_Raw data_.

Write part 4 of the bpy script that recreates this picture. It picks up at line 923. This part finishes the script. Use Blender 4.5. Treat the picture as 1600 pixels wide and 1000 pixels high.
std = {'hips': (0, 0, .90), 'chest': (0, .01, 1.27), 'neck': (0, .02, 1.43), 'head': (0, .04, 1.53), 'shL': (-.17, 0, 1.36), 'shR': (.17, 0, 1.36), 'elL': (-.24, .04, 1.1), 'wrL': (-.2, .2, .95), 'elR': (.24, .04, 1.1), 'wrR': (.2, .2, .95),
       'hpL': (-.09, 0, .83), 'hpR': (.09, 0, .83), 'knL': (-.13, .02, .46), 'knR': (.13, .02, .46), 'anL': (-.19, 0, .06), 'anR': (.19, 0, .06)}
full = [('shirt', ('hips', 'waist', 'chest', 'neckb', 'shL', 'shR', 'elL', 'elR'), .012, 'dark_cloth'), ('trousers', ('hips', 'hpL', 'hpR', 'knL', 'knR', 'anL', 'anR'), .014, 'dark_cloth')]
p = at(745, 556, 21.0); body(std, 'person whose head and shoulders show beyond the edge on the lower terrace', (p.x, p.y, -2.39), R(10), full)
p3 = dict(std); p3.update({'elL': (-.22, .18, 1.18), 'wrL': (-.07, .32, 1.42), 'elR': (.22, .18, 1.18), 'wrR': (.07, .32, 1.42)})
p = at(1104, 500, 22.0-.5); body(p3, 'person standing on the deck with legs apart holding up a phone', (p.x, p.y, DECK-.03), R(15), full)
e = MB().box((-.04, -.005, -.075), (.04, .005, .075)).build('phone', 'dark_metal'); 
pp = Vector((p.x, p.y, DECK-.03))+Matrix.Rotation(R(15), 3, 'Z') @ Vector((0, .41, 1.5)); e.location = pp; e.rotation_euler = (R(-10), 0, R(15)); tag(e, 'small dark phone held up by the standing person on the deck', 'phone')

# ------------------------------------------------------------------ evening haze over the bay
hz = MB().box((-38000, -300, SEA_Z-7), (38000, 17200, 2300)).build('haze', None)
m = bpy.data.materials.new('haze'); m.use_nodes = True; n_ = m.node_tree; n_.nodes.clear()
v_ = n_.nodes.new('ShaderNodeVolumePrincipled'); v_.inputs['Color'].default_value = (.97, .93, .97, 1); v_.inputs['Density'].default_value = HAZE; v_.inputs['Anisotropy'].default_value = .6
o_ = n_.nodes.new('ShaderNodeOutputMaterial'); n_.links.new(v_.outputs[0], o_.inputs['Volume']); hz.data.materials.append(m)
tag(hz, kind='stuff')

...

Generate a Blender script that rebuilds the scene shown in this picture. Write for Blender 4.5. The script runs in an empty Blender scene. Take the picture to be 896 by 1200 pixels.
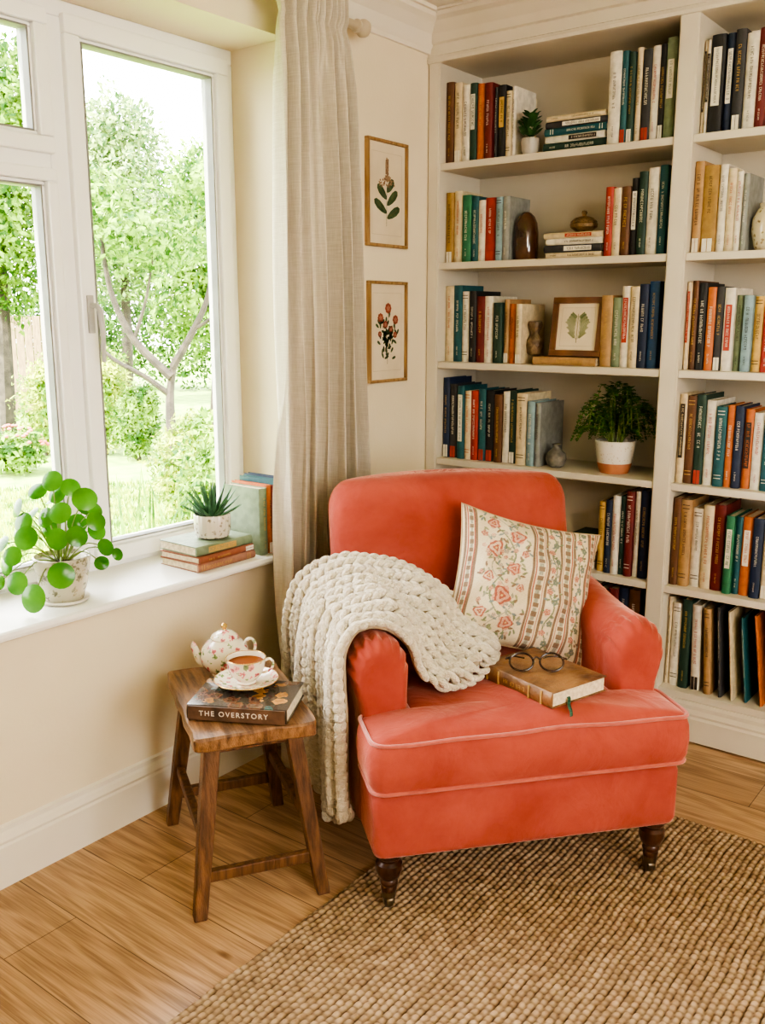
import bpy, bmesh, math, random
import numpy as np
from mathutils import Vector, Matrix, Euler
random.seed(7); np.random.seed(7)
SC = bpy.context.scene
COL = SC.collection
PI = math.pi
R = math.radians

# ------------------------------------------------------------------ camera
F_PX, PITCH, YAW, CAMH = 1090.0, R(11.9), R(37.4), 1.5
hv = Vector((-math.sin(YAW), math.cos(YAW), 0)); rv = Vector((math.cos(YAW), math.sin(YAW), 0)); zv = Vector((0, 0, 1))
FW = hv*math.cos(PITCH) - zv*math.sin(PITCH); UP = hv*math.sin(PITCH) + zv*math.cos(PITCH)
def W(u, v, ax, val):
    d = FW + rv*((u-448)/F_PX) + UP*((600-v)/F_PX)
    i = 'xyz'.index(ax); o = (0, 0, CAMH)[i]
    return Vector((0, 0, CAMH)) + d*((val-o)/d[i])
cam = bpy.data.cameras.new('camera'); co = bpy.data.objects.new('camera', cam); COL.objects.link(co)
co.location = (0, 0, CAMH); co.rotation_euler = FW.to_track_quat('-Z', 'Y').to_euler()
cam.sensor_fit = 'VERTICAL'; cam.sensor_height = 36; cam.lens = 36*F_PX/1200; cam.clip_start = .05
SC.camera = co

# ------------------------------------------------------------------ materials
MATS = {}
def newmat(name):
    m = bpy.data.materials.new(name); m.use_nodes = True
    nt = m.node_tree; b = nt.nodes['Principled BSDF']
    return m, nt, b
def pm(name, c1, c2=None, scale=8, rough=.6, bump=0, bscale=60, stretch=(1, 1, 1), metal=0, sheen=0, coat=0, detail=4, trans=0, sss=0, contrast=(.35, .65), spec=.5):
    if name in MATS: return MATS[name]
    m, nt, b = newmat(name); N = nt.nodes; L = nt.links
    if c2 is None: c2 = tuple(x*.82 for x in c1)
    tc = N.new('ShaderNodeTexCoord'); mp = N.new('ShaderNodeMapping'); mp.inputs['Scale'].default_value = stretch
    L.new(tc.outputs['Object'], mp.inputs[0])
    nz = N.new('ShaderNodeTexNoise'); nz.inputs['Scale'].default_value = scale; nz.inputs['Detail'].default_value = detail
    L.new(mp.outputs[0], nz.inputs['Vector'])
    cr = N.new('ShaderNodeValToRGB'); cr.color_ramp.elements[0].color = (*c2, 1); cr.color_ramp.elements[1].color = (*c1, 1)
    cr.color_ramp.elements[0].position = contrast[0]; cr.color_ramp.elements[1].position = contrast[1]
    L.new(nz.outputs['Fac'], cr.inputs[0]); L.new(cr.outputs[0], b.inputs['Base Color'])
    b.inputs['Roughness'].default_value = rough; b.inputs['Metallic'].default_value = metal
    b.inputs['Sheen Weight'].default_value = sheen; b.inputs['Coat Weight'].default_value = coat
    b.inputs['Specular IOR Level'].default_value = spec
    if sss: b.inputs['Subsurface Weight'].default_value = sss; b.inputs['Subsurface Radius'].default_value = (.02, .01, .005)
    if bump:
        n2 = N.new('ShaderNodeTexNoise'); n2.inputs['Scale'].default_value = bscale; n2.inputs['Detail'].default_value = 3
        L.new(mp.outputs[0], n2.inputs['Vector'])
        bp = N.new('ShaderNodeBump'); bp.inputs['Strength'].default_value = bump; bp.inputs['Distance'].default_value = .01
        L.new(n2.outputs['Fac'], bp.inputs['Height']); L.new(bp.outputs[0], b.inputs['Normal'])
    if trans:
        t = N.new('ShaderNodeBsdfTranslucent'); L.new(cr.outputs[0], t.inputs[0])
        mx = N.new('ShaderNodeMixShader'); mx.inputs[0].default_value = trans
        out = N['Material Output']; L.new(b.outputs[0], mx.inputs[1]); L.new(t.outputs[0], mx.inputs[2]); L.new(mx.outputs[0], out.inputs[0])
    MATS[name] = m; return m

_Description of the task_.
Your output shall consist solely of the lines from the line with "Write part 4" to the line with "tag(hz, kind='stuff')", reproduced exactly, both ends included.

_Task output_.
Write part 4 of the bpy script that recreates this picture. It picks up at line 923. This part finishes the script. Use Blender 4.5. Treat the picture as 1600 pixels wide and 1000 pixels high.
std = {'hips': (0, 0, .90), 'chest': (0, .01, 1.27), 'neck': (0, .02, 1.43), 'head': (0, .04, 1.53), 'shL': (-.17, 0, 1.36), 'shR': (.17, 0, 1.36), 'elL': (-.24, .04, 1.1), 'wrL': (-.2, .2, .95), 'elR': (.24, .04, 1.1), 'wrR': (.2, .2, .95),
       'hpL': (-.09, 0, .83), 'hpR': (.09, 0, .83), 'knL': (-.13, .02, .46), 'knR': (.13, .02, .46), 'anL': (-.19, 0, .06), 'anR': (.19, 0, .06)}
full = [('shirt', ('hips', 'waist', 'chest', 'neckb', 'shL', 'shR', 'elL', 'elR'), .012, 'dark_cloth'), ('trousers', ('hips', 'hpL', 'hpR', 'knL', 'knR', 'anL', 'anR'), .014, 'dark_cloth')]
p = at(745, 556, 21.0); body(std, 'person whose head and shoulders show beyond the edge on the lower terrace', (p.x, p.y, -2.39), R(10), full)
p3 = dict(std); p3.update({'elL': (-.22, .18, 1.18), 'wrL': (-.07, .32, 1.42), 'elR': (.22, .18, 1.18), 'wrR': (.07, .32, 1.42)})
p = at(1104, 500, 22.0-.5); body(p3, 'person standing on the deck with legs apart holding up a phone', (p.x, p.y, DECK-.03), R(15), full)
e = MB().box((-.04, -.005, -.075), (.04, .005, .075)).build('phone', 'dark_metal'); 
pp = Vector((p.x, p.y, DECK-.03))+Matrix.Rotation(R(15), 3, 'Z') @ Vector((0, .41, 1.5)); e.location = pp; e.rotation_euler = (R(-10), 0, R(15)); tag(e, 'small dark phone held up by the standing person on the deck', 'phone')

# ------------------------------------------------------------------ evening haze over the bay
hz = MB().box((-38000, -300, SEA_Z-7), (38000, 17200, 2300)).build('haze', None)
m = bpy.data.materials.new('haze'); m.use_nodes = True; n_ = m.node_tree; n_.nodes.clear()
v_ = n_.nodes.new('ShaderNodeVolumePrincipled'); v_.inputs['Color'].default_value = (.97, .93, .97, 1); v_.inputs['Density'].default_value = HAZE; v_.inputs['Anisotropy'].default_value = .6
o_ = n_.nodes.new('ShaderNodeOutputMaterial'); n_.links.new(v_.outputs[0], o_.inputs['Volume']); hz.data.materials.append(m)
tag(hz, kind='stuff')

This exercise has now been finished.